Last week my daughter came home from school very upset.
I hear. I wasn’t there. I was a at a conference. But thanks to the miracle of cellphones, I talked to my husband who filled me in. “She won’t tell me what’s wrong,” he said. So I decided to surprise her after her swimming lesson. I hurried over and made it just in time to see her round the corner for home.
It was a beautiful day and we decided to walk around the park. Her sister was still in her swimming lesson and we would have an hour to talk before she got out and it was time to go home.
So, this is what happened. They were in the school yard resting after a track and field morning. They start joking with each other, talking about Prince Charming, then Princess Charming (which in French would be la Princesse Charmante) which apparently was hilarious. Then someone told my daughter that her good friend was her Princess Charmante and the mean girl (whom I have discussed before in these pages), or should I say the socially-challenged girl, takes it just that step farther and says, “I wouldn’t be surprised if when you grow up you are a lesbian.”
Pause.
Now, being a lesbian is not an insult. My daughter knows this. She has heroes who are lesbians. (See image). I hope that I have raised them so they think of it in terms of just facts about people. Suzie Q: brown hair, brown eyes, kind of tall, dates girls.
So why did it sting so much?
Because it was meant as an insult. It doesn’t matter what you say, if you say it in a certain way, you can make it sound like the worse thing in the world. I simply have to point out the whole red hair prejudice thing. Yeah, well, you’re a ginger! (What the hell is up with that, by the way?)
But back to me. Because really, this story is about me and how I wanted to punch the girl in the face (not for the first time). No worries, I would never actually go hit a child (or hopefully anybody else, but you never know. I’ve got rage, yo.) My first reaction was what?
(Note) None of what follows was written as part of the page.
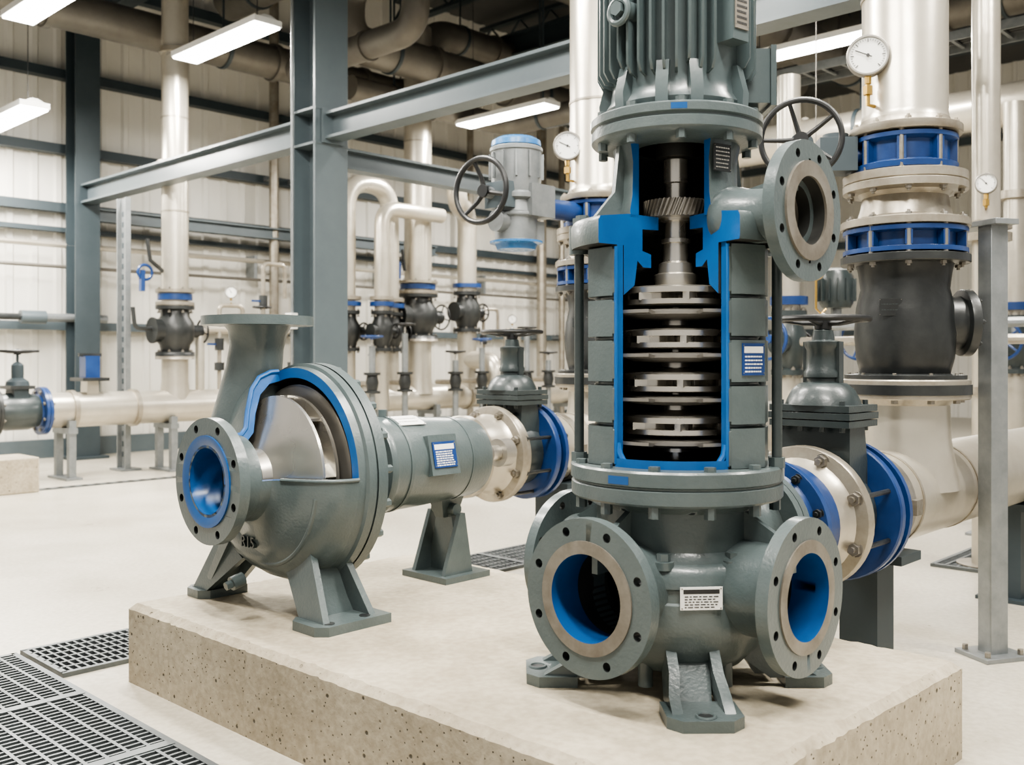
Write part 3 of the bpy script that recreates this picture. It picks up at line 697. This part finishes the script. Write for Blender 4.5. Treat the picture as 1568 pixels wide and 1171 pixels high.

That F#$%$#%@ B*(&*(^*! Let me talk to her mother! Then we walked around the pond in the park and the grass was blowing in the breeze and the tulips were up and I calmed down.
As it came out, my daughter was more upset about how it played out. To her credit, the whole lesbian thing didn’t bother her so much- it was the fact that she was being insulted, albeit in an ignorant, non-insulting way. But the intention was there, and if kids feel anything, they feel intention.
She was upset and went away to cry alone, as she didn’t want to cry in front of the girl. A couple of her friends came up to her asked her what was wrong. She told them and they got their 12 year old misguided righteous rage on and, despite my daughter asking them not to say anything, marched up to the other girl and gave her a what for.
Now the other girl who is not one to take things lying down, in fact is usually the one stirring it up, marched right back to my daughter and got mad at her. “I was joking. It’s not my fault if you can’t take a joke” the girl said.
Yeah, right.
The teacher finally intervened and my daughter and the girl had to have a sit down. The teacher gave the girl a talking to, beginning with the question, “So are you a homophobe?” (God bless my daughter’s teacher). But then she made the girl apologise and the apology was less than satisfying.
This is what irked my daughter. The whole lesbian thing was neither here nor there, except to show the girl’s appalling ignorance. It was the half-assed apology that was not an apology. The joke that was not a joke.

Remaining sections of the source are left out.